Pewne jest natomiast, że pierwszą bramkę zdobył Francuz Lucien Laurent. W 19. minucie piłkę przed pole karne podał mu Ernest Libérati, a Laurent strzelił z woleja, lewą nogą. Pierwszym pokonanym bramkarzem był Meksykanin Oscar Bonfiglio. Potem strzelili mu jeszcze Langiller (40. minuta) i dwa razy Maschinot (43. i 87. minuta). Meksyk odpowiedział tylko trafieniem Carreno (70. minuta).
Francja wygrała 4:1, choć przez większość meczu grała w dziesiątkę! W 24. minucie doszło do pierwszej poważnej, mundialowej kontuzji. Bramkarz Alexis Thépot został kopnięty w głowę podczas szarży jednego z Meksykanów, Mejii. Musiał zejść z boiska. Zmian wtedy nie było, więc w bramce zastąpił go gracz z pola, pomocnik Augustin Chantrel. Jest do dziś jedynym w historii mundiali, który grał i jako bramkarz i jako zawodnik z pola. A kontuzja Thépota okazała się niegroźna, zagrał w kolejnych dwóch meczach Francji.
Pogoda tego dnia była ponura, było zimno i wilgotnie, chwilami siąpił deszcz, a nawet rozpętała się na krótko przed meczami gwałtowna burza śnieżna. Wtedy w Urugwaju była przecież zima... I gdyby nie ta pogoda, to prawdopodobnie byłby tylko jeden premierowy mecz, nie byłoby dylematu. Planowano bowiem, że pierwszy mundial będzie tylko na jednym obiekcie, wielkim Estadio Centenario. Ale właśnie z powodu złej pogody i silnych deszczów budowy nie skończono na czas. Tam zagrano dopiero szóstego dnia turnieju, 18 lipca 1930 roku. Inna sprawa, że mówiło się też, że otwarcie Centenario opóźniono celowo i przesunięto na dzień państwowego święta i pierwszy mecz Urugwaju. Tak czy inaczej, pierwsze spotkania rozegrano na mniejszych stadionach należących do klubów Nacional (Parque Central) i Peñarol (Pocitos – dziś już nieistniejący).
Amerykanie, mimo wielkich kałuż na boisku, pokonali Belgów 3:0. Bramki zdobyli: McGhee (40. i 43. min.) oraz Patenaude (89. min.). McGhee zapisał się w historii jako pierwszy strzelec dwóch goli w meczu MŚ, a Patenaude jako pierwszy, który trafił uderzając piłkę głową. Osobną opowieścią jest, że drugi gol McGhee’go przypisywany jest często Floriemu, a Belgowie mocno protestowali, twierdząc, że był spalony.

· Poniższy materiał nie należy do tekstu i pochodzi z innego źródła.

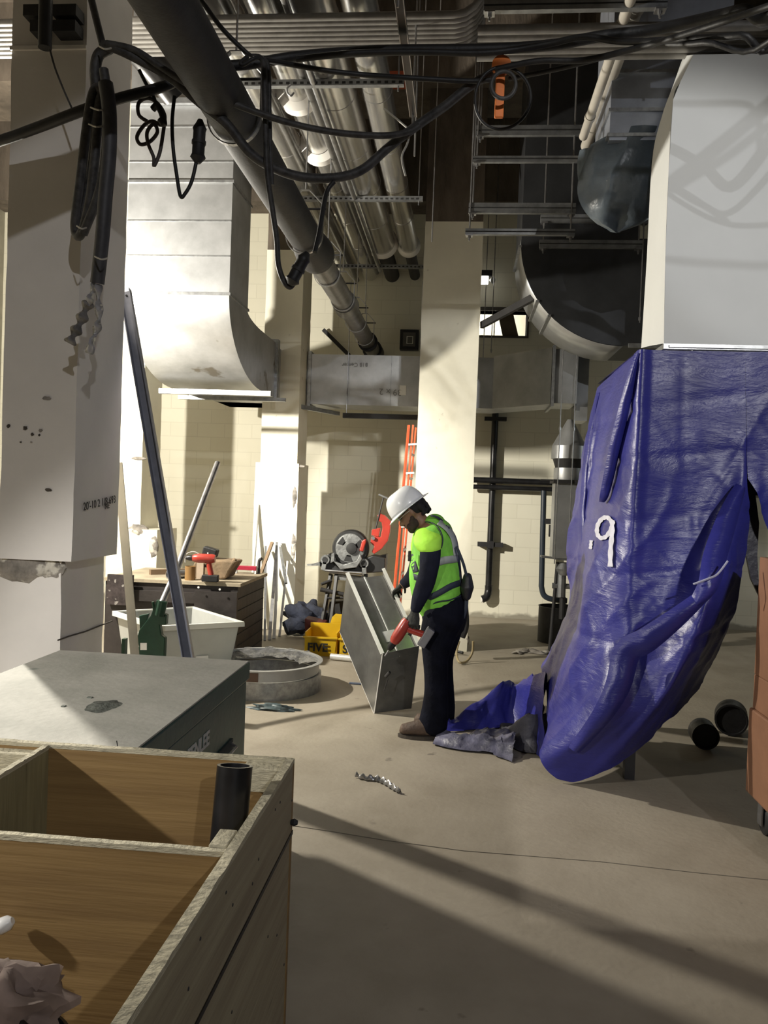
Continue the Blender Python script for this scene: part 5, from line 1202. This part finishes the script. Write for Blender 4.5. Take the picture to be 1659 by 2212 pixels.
# surface helper for straps on the near side of the vest
VP = spl([Vector((p[0],p[1],p[3])) for p in VT], 8); VB = spl([Vector((p[4],0,0)) for p in VT], 8)
def on_vest(px, py, off=.012):
    i = min(range(len(VP)), key=lambda k: abs(VP[k].y-py)); c = VP[i]; r = max(-.985, min(.985, (px-c.x)/c.z)); bb = VB[i].x
    return Y(px, py, YC-(bb+off)*math.sqrt(1-r*r)-.0)
def strap(name, pts, w, m, off=.014, th=.004):
    P_ = spl([Vector((a,b_,0)) for a,b_ in pts], 7); G = []
    for i,p in enumerate(P_):
        tn = (P_[min(i+1,len(P_)-1)]-P_[max(i-1,0)]).normalized(); sd = Vector((-tn.y,tn.x,0))
        G.append([on_vest(p.x+sd.x*s*w, p.y+sd.y*s*w, off) for s in (-1,0,1)])
    return MB().grid(G).build(name, m, W, solid=th, smooth=60)
refl = mat('reflective_grey', (.34,.37,.34), .5, 0, .15, 10); web = mat('harness_web', (.02,.028,.045), .7)
strap('reflective_band', [(948,1214),(962,1210),(978,1208),(990,1206)], 8, refl, .008)
strap('reflective_band', [(947,1128),(966,1142),(980,1165),(986,1200)], 6, refl, .007)
strap('harness_strap', [(930,1114),(948,1119),(970,1142),(984,1172),(991,1200),(995,1240),(997,1262)], 2.2, web)
strap('harness_strap', [(998,1258),(975,1266),(950,1280),(925,1292),(904,1300)], 6.5, web)
strap('harness_strap', [(886,1198),(892,1216),(898,1236)], 6, web)
strap('harness_strap', [(890,1244),(905,1250),(918,1254)], 6, web)
strap('armhole_piping', [(900,1140),(915,1128),(935,1130),(950,1144),(957,1165),(954,1184)], 1.0, web, .016)
strap('vest_hem', [(925,1309),(948,1300),(972,1296),(998,1286)], 1.2, web)
c = Y(1009,1268,5.62)
b = MB(); loft(b, [c+Vector((0,0,.075)), c, c-Vector((0,0,.07))], [(.03,.06),(.048,.085),(.03,.06)]); blend(b, .008, 'harness_pouch', blk, W, 2)
MB().tube(spl([Y(986,1180,5.55),Y(1000,1215,5.55),Y(1008,1245,5.58)],5), .010, 8).build('lanyard', web, W)
MB().tube(spl([Y(1008,1288,5.62),Y(1006,1315,5.62),Y(1000,1335,5.62)],5), .014, 8).build('lanyard', web, W)
MB().box(tuple(Y(881,1206,5.52)-Vector((.0,0,.02))),tuple(Y(889,1190,5.56))).build('chest_buckle', blk, W, bevel=.004)
b = MB(); b.bar(Y(901,1318,5.545),Y(909,1312,5.53),.012,.01); b.build('key_clip', steel, W)
# the drill in the near hand
drill('cordless_drill', 'red cordless drill in the worker hand, pointing down at the fitting', Y(868,1360,5.49), (-.50,.02,-.86), 1.15, Vector((-.9,0,.35)), battery=mat('grey_battery', (.22,.22,.23), .5))
# ================================================================= CABLES AND CORDS
def cable(name, pts, r, label, m=cab_gr, cat='cable', grp='temporary cables hanging in the foreground', n=7, close=False):
    P_ = [Y(*p) if len(p) == 3 else Vector(p[:3]) for p in pts]
    return tag(MB().tube(spl(P_, n, close), r, 10, closed=close).build(name, m, smooth=60), label, cat, grp)
cable('power_cable', [(-60,322,3.9),(0,304,3.85),(90,272,3.8),(180,238,3.75),(260,212,3.8),(355,186,3.9),(430,150,4.0),(540,138,4.05),(640,122,4.1),(760,112,4.1),(870,108,4.1),(1000,107,4.1),(1100,104,4.1),(1200,96,4.05),(1300,78,4.0),(1400,66,3.95),(1500,46,3.8),(1600,22,3.6),(1700,-10,3.4),shadow_run(1760,150),shadow_run(1660,228),shadow_run(1560,310),shadow_run(1445,398),shadow_run(1340,470)], .026, 'thickest black cable sagging right across the picture below the conduits', blk)
cable('power_cable', [(640,128,4.0),(760,115,4.0),(900,112,4.0),(1050,114,4.0),(1180,96,4.0),(1260,80,3.95),(1350,90,3.9),(1480,84,3.7),(1600,76,3.5),(1700,50,3.4),shadow_run(1800,200,.55),shadow_run(1659,275,.55),shadow_run(1560,345,.55),shadow_run(1440,415,.55),shadow_run(1330,480,.55)], .015, 'black cable running alongside the thickest one toward the right edge', blk)
cable('power_cable', [(1070,150,4.1),(1160,132,4.05),(1260,130,4.0),(1360,108,3.9),(1460,80,3.7),(1560,48,3.5),(1700,0,3.2)], .014, 'black cable rising to the right edge above the white wrapped duct', blk)
cable('power_cable', [(1100,170,4.2),(1200,150,4.1),(1300,125,4.0),(1400,98,3.9),(1520,92,3.6),(1700,50,3.3),shadow_run(1860,470,.5),shadow_run(1700,565,.5),shadow_run(1560,570,.5),shadow_run(1430,560,.5),shadow_run(1300,545,.5)], .012, 'thin black cable crossing in front of the beige pipes', blk)
cable('power_cable', [(222,98,3.72),(250,104,3.72),(300,128,3.75),(370,168,3.8),(430,220,3.85),(490,268,3.9),(540,330,3.95),(590,362,4.0),(650,382,4.05),(720,384,4.1),(780,368,4.12),(840,318,4.15),(900,272,4.15),(960,230,4.2),(1010,190,4.2),(1060,160,4.2),(1090,150,4.15)], .024, 'dusty grey cable swagging low from the left column to the orange clamp')
cable('power_cable', [(230,94,3.70),(290,108,3.72),(350,146,3.74),(430,196,3.8),(500,222,3.85),(570,248,3.9),(650,272,3.95),(740,288,4.0),(830,293,4.05),(880,285,4.1),(905,272,4.12)], .016, 'grey cable dipping gently from the column past the foil-wrapped pipes')
cable('power_cable', [(425,-10,3.9),(440,8,3.9),(480,62,4.0),(530,112,4.05),(545,122,4.05)], .012, 'thin black cable slanting down from the top to the cable knot', blk)
cable('power_cable', [(545,126,4.05),(600,134,4.05),(700,152,4.05),(790,162,4.1),(880,168,4.1),(1010,175,4.15),(1060,172,4.15)], .013, 'thin black cable running from the knot to the orange clamp', blk)
cable('power_cable', [(193,-20,3.8),(205,30,3.75),(215,70,3.72),(222,98,3.72)], .017, 'black cable dropping from the top edge to the column coil', blk)
cable('hanging_cord', [(545,122,3.95),(568,132,3.95),(572,200,3.95),(574,300,3.95),(578,380,3.95),(588,450,3.95),(598,520,3.95),(601,570,3.95),(612,605,3.95),(625,620,3.95),(634,612,3.95)], .014, 'grey cord hanging from the knot and hooking up into a black plug')
cable('hanging_cord', [(552,124,3.98),(578,140,3.98),(582,240,3.98),(584,330,3.98),(588,400,3.98)], .011, 'second thin cord hanging from the knot beside the first', cab_gr)
cable('hanging_cord', [(722,392,4.08),(708,410,4.08),(700,440,4.05),(690,500,4.0),(680,545,3.96)], .012, 'black cord dropping from the low swag down to the plug', blk)
cable('hanging_cord', [(560,122,3.9),(545,128,3.88),(525,140,3.88),(520,135,3.88),(535,122,3.9)], .010, 'small tangled knot of black cable under the conduits', blk)
for (pts,l) in ((((660,552,3.93),(628,612,3.93)),'black inline plug connector hanging in the middle of the view'),(((432,268,3.9),(427,348,3.9)),'black inline plug connector hanging in front of the big elbow duct')):
    t = thing('plug_connector', l, 'plug', tuple(Y(*pts[0])), 'inline plug connectors'); a, c = Y(*pts[0]), Y(*pts[1]); d = (c-a)
    MB().tube([a-d*.12,a,a+d*.12,a+d*.2,c-d*.2,c-d*.1,c+d*.06], [.012,.022,.034,.030,.030,.038,.014], 12).build('body', blk, t, smooth=50)
    MB().tube([a+d*.45,a+d*.55], .0345, 12).build('collar_ring', iron, t, smooth=50)
cable('hanging_cord', [(377,208,3.9),(372,260,3.9),(374,320,3.9),(382,380,3.9),(390,424,3.9),(400,418,3.9),(414,392,3.9),(424,350,3.9)], .009, 'thin cord looping down to the plug in front of the elbow duct', blk)
cable('hanging_cord', [(300,150,3.85),(315,180,3.88),(334,215,3.9),(334,235,3.9)], .009, 'short thin cord above the small coil', blk)
cc_ = [(318,262,3.88),(300,248,3.86),(300,222,3.86),(320,212,3.88),(342,225,3.9),(356,250,3.9),(350,270,3.9),(330,262,3.9),(312,270,3.9),(296,295,3.88),(304,312,3.88),(325,305,3.9),(340,285,3.9),(332,268,3.9),(318,285,3.88),(320,310,3.88),(332,340,3.9),(333,358,3.9),(345,330,3.9),(352,290,3.9),(356,262,3.9)]
cable('cord_coil', cc_, .009, 'small tangled coil of thin cord hanging in front of the elbow duct', mat('brown_cord', (.06,.05,.045), .6))
cable('cord_coil', [(330,236,3.87),(340,228,3.86),(350,246,3.86),(354,268,3.86),(346,258,3.86)], .016, 'lump of wrapped cord above the small tangled coil', blk)
# the hank of heavy cable on the big column
hk = thing('cable_hank', 'heavy hank of looped grey cable hanging down the big left column', 'cable', tuple(Y(215,300,3.8)))
def ht(pts, r, nm='loop', m=cab_gr): MB().tube(spl([Y(*p) for p in pts], 7), r, 10).build(nm, m, hk, smooth=60)
ht([(238,104,3.74),(214,118,3.74),(206,150,3.74),(208,200,3.76),(206,300,3.78),(196,380,3.8),(180,450,3.82),(170,488,3.84),(166,505,3.85)], .026)
ht([(222,200,3.70),(208,190,3.70),(196,220,3.70),(184,300,3.72),(172,400,3.76),(163,470,3.80),(163,500,3.82),(172,510,3.80),(184,480,3.77),(196,420,3.74),(206,330,3.70),(214,230,3.70),(222,200,3.70)], .022)
ht([(224,150,3.68),(230,200,3.68),(230,300,3.68),(222,380,3.70),(206,440,3.72),(190,480,3.74),(180,505,3.76)], .022)
ht([(228,180,3.64),(236,240,3.64),(236,330,3.66),(228,420,3.68),(222,500,3.70),(216,560,3.72),(210,612,3.74)], .034, 'heavy_tail', mat('tail_grey', (.05,.05,.055), .55, 0, .2, 20))
ht([(170,506,3.8),(172,518,3.8)], .004, 'tie_tail', white)
for y0,x0,x1 in ((232,196,232),(268,192,224),(100,214,240),(554,205,232),(488,166,186)):
    MB().tube(spl([Y(x0,y0,3.66),Y((x0+x1)/2,y0+6,3.60),Y(x1,y0+4,3.66)],4), .004, 6).build('zip_tie', mat('pale_tie', (.5,.48,.42), .6), hk)
t = thing('taped_cable_end', 'clear plastic and grey tape scraps hanging from the cable end on the left column', 'plastic scrap', tuple(Y(205,640,3.8)))
clear = mat('clear_plastic', (.55,.55,.56), .15, 0, .1, 10, .3, 20, trans=.5)
def strip(nm, pts, w, m, par, lift=.02):
    P_ = spl([Y(*p) for p in pts], 6); G = []
    for i,p in enumerate(P_):
        tn = (P_[min(i+1,len(P_)-1)]-P_[max(i-1,0)]).normalized(); sd = tn.cross(Vector((0,-1,0))).normalized(); k = w*(.75+.35*math.sin(i*.9))
        G.append([p-sd*k, p+Vector((0,-lift,0))*(1+math.sin(i)), p+sd*k])
    MB().grid(G).build(nm, m, par, solid=.0015, smooth=60)
strip('grey_wrap', [(192,652,3.78),(182,675,3.78),(172,700,3.78),(160,722,3.78),(150,742,3.78)], .032, mat('grey_tape', (.24,.23,.22), .7, 0, .3, 20), t)
strip('clear_strip', [(212,615,3.74),(212,650,3.74),(214,690,3.74),(206,720,3.74),(192,764,3.74)], .022, clear, t)
strip('clear_strip', [(205,612,3.75),(198,635,3.75),(190,660,3.76)], .02, clear, t)
# orange hook with coiled hose
t = thing('orange_clamp', 'orange hook clamp holding the cables above a black hose loop', 'clamp', tuple(Y(1083,150,4.15)))
c = Y(1083,142,4.15); MB().lathe([(.025,-.02),(.048,-.015),(.048,.015),(.025,.02)], c, (0,1,0), n=16).build('head', orange, t, smooth=40)
MB().box((c.x-.025,c.y-.012,c.z-.26),(c.x+.02,c.y+.012,c.z-.02)).build('tongue', orange, t, bevel=.005)
c = Y(1086,212,4.1); r = .137
cable('hose_loop', [(c.x+r*math.cos(a),c.y+.01*math.sin(a*2),c.z+r*1.12*math.sin(a),0) for a in [2*PI*i/14 for i in range(14)]], .008, 'large thin black hose loop hanging from the orange clamp', blk, 'hose', None, 5, True)
c2 = c+Vector((0,-.03,.05)); r = .06
cable('hose_loop', [(c2.x+r*math.cos(a),c2.y,c2.z+r*1.1*math.sin(a),0) for a in [2*PI*i/12 for i in range(12)]], .010, 'small grey hose loop inside the larger loop under the orange clamp', cab_gr, 'hose', None, 5, True)
# black pipe hanger bracket on the column top
t = thing('wall_bracket', 'black vertical stub with four arms fixed on the top of the left column', 'bracket', tuple(Y(97,50,3.9)))
a = Y(97,0,3.9); c = Y(97,104,3.9)
MB().tube([a+Vector((0,0,.5)),c], .033, 16).build('stub', blk, t, smooth=40)
for py,x0,x1 in ((16,45,160),(50,60,158)):
    p = Y(x0,py,3.98); q = Y(x1,py-3,3.98); m_ = Y(97,py,3.98)
    for u,v in ((p,m_-Vector((.03,0,0))),(m_+Vector((.03,0,0)),q)): MB().box((u.x,4.0,u.z-.028),(v.x,4.09,u.z+.028)).build('arm', blk, t)
cable('pull_string', [(108,108,3.88),(120,150,3.86),(140,200,3.84),(158,240,3.8)], .005, 'thin twisted string hanging from the bracket on the left column', cab_gr, 'string', None)
cable('tie_wire', [(830,235,4.3),(870,268,4.2),(884,284,4.15),(880,310,4.15),(868,340,4.15),(876,380,4.15)], .005, 'pale tie wire holding the low cable swag near the middle', mat('pale_tie', (.5,.48,.42)), 'wire', None)
cable('chain_hook', [(628,183,5.68),(621,190,5.68),(621,200,5.68),(628,207,5.68),(635,200,5.68)], .007, 'small steel hook on the nearest cross strut', steel, 'hook', None)
t = thing('orange_sign', 'small faded orange tag high behind the foil-wrapped pipes', 'tag', tuple(Y(860,175,8.5)))
p = Y(858,172,8.50); MB().box((p.x-.10,8.50,p.z-.09),(p.x+.10,8.52,p.z+.09)).build('plate', mat('faded_orange', (.5,.10,.04), .7), t)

Nie ma zapisu filmowego tych meczów i wielu spraw się nigdy nie wyjaśni. Pewne jest tylko to, że nie było klasycznego otwarcia mistrzostw. I chyba nikt nie podejrzewał, że dwa mecze rozgrywane niemal równocześnie rozpoczęły imprezę, która zawładnie całym światem.